After pledging to target funding for the CTA Blue Line, Quigley fielded questions, suggesting that Illinois would have one or two fewer congressmen following the 2020 census and making a case for securing leadership posts. (Quigley chairs the Financial Services subcommittee.)

Hopkins raises bridges

The Lincoln Yards mega-development community advisory group has drawn 250 applicants, Hopkins said. Plans will emerge this year for a north-south Chicago River bridge, roughly at Cortland and Southport, and parkland that Hopkins hopes will come under Park District ownership. Later, an east-west bridge will be part of a reconfigured Armitage-Elston-Ashland intersection. Hopkins is hopeful that a new Metra station will get state and local funding.

A show of hands found EVA support for coach house legalization. "It's not quite the easy layup you would think," Hopkins said, suggesting that lakefront wards opposed the zoning reform. Hopkins also supports redistricting reform, which would change his oddly shaped ward.

Hopkins made an argument for police use of artificial-intelligence photo IDs, which he claimed to be accurate, and asserted that loss of aldermanic prerogative slowed action on unauthorized renovations at 1123 N. Damen Ave.

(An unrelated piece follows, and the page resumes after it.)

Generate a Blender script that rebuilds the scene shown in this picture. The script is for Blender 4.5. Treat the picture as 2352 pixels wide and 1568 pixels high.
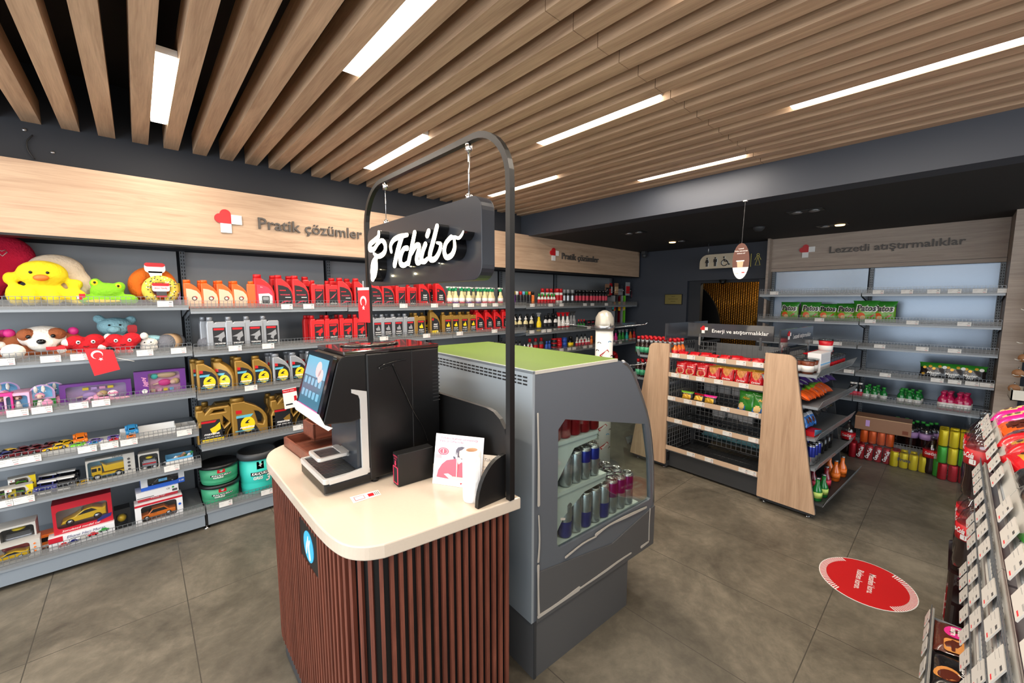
import bpy, math, random
from mathutils import Matrix, Vector
random.seed(7)
R = math.radians
sc = bpy.context.scene
for o in list(bpy.data.objects): bpy.data.objects.remove(o)
COL = sc.collection

# ------------------------------------------------------------ camera
CAM_H = 1.54
FPX = 935.12                       # focal length in pixels of the 2352 px wide frame
YAW, PIT = R(47.469), R(5.864)
cam = bpy.data.cameras.new('camera'); cam.sensor_width = 36; cam.lens = 36*FPX/2352; cam.clip_start = .02
camo = bpy.data.objects.new('camera', cam); COL.objects.link(camo)
camo.location = (0, 0, CAM_H); camo.rotation_euler = (R(90)-PIT, 0, YAW-R(90)); sc.camera = camo
sc.view_settings.view_transform = 'Standard'; sc.view_settings.look = 'None'
sc.view_settings.gamma = 1; sc.view_settings.exposure = 0.0
sc.cycles.use_denoising = True
sc.cycles.max_bounces = 8; sc.cycles.diffuse_bounces = 4; sc.cycles.glossy_bounces = 4
sc.cycles.transparent_max_bounces = 24; sc.cycles.sample_clamp_indirect = 6; sc.cycles.caustics_reflective = False

# ------------------------------------------------------------ daylight
w = bpy.data.worlds.new('sky'); sc.world = w; w.use_nodes = True
nt = w.node_tree; bg = nt.nodes['Background']
gr = nt.nodes.new('ShaderNodeTexGradient'); tc = nt.nodes.new('ShaderNodeTexCoord'); cr = nt.nodes.new('ShaderNodeValToRGB')
sep = nt.nodes.new('ShaderNodeSeparateXYZ')
nt.links.new(tc.outputs['Generated'], sep.inputs[0]); nt.links.new(sep.outputs['Z'], cr.inputs[0])
cr.color_ramp.elements[0].position = .0; cr.color_ramp.elements[0].color = (.22, .22, .2, 1)
cr.color_ramp.elements[1].position = .12; cr.color_ramp.elements[1].color = (.80, .90, 1, 1)
nt.links.new(cr.outputs[0], bg.inputs[0]); bg.inputs[1].default_value = 1.6
def area(name, loc, rot, sx, sy, power, color=(1, 1, 1), spread=None):
    l = bpy.data.lights.new(name, 'AREA'); l.shape = 'RECTANGLE'; l.size = sx; l.size_y = sy; l.energy = power; l.color = color
    if spread: l.spread = spread
    o = bpy.data.objects.new(name, l); COL.objects.link(o); o.location = loc; o.rotation_euler = rot
    return o
DAY = (.90, .95, 1)
# daylight in the shop-front glazing behind the camera (front wall at x=-2.2) and in the right-hand glazing (wall at y=-3)
area('daylight_front', (-2.15, .2, 1.3), (0, R(-90), 0), 2.2, 6.0, 135, DAY)
area('daylight_side', (1.2, -2.95, 1.3), (R(90), 0, 0), 6.2, 2.2, 75, DAY)

# ------------------------------------------------------------ materials
def lin(c): c /= 255; return c/12.92 if c <= .04045 else ((c+.055)/1.055)**2.4
def rgb(c): return (lin(c[0]), lin(c[1]), lin(c[2]), 1)
M = {}
def mat(name, c=(128, 128, 128), rough=.5, metal=0, emit=0, alpha=1, trans=0, noise=0, nscale=30, bump=0, bscale=200, coat=0, ior=None):
    if name in M: return M[name]
    m = bpy.data.materials.new(name); m.use_nodes = True; t = m.node_tree; p = t.nodes['Principled BSDF']
    p.inputs['Base Color'].default_value = rgb(c); p.inputs['Roughness'].default_value = rough; p.inputs['Metallic'].default_value = metal
    p.inputs['Alpha'].default_value = alpha; p.inputs['Transmission Weight'].default_value = trans; p.inputs['Coat Weight'].default_value = coat
    if ior: p.inputs['IOR'].default_value = ior
    if emit: p.inputs['Emission Color'].default_value = rgb(c); p.inputs['Emission Strength'].default_value = emit
    if noise or bump:
        tcn = t.nodes.new('ShaderNodeTexCoord')
    if noise:
        n = t.nodes.new('ShaderNodeTexNoise'); n.inputs['Scale'].default_value = nscale; n.inputs['Detail'].default_value = 3
        t.links.new(tcn.outputs['Object'], n.inputs['Vector'])
        mx = t.nodes.new('ShaderNodeMix'); mx.data_type = 'RGBA'
        a = tuple(x*(1-noise) for x in rgb(c)[:3])+(1,); b = tuple(min(1, x*(1+noise)) for x in rgb(c)[:3])+(1,)
        mx.inputs[6].default_value = a; mx.inputs[7].default_value = b
        t.links.new(n.outputs['Fac'], mx.inputs[0]); t.links.new(mx.outputs[2], p.inputs['Base Color'])
    if bump:
        n = t.nodes.new('ShaderNodeTexNoise'); n.inputs['Scale'].default_value = bscale; n.inputs['Detail'].default_value = 2
        t.links.new(tcn.outputs['Object'], n.inputs['Vector'])
        b = t.nodes.new('ShaderNodeBump'); b.inputs['Strength'].default_value = bump; b.inputs['Distance'].default_value = .01
        t.links.new(n.outputs['Fac'], b.inputs['Height']); t.links.new(b.outputs[0], p.inputs['Normal'])
    M[name] = m; return m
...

Spring training for gardens

Till spring arrives, gardeners will have only house plants to tend. Stephen Hill, creative director of Sprout Home, suggests cleaning off the winter dust and fertilizing every other week as the days get longer. Wait till spring to clear outdoor debris. Hill splits his time between the garden store at 745 N. Damen Ave. and a location in Brooklyn's Williamsburg neighborhood.

Winchester restaurant

Chefs Genie Kwan and Tim Flores, formerly of Oriole, discussed plans to buy the closed Winchester restaurant building, 1001 N. Winchester, as a casual breakfast and Filipino-American dining spot.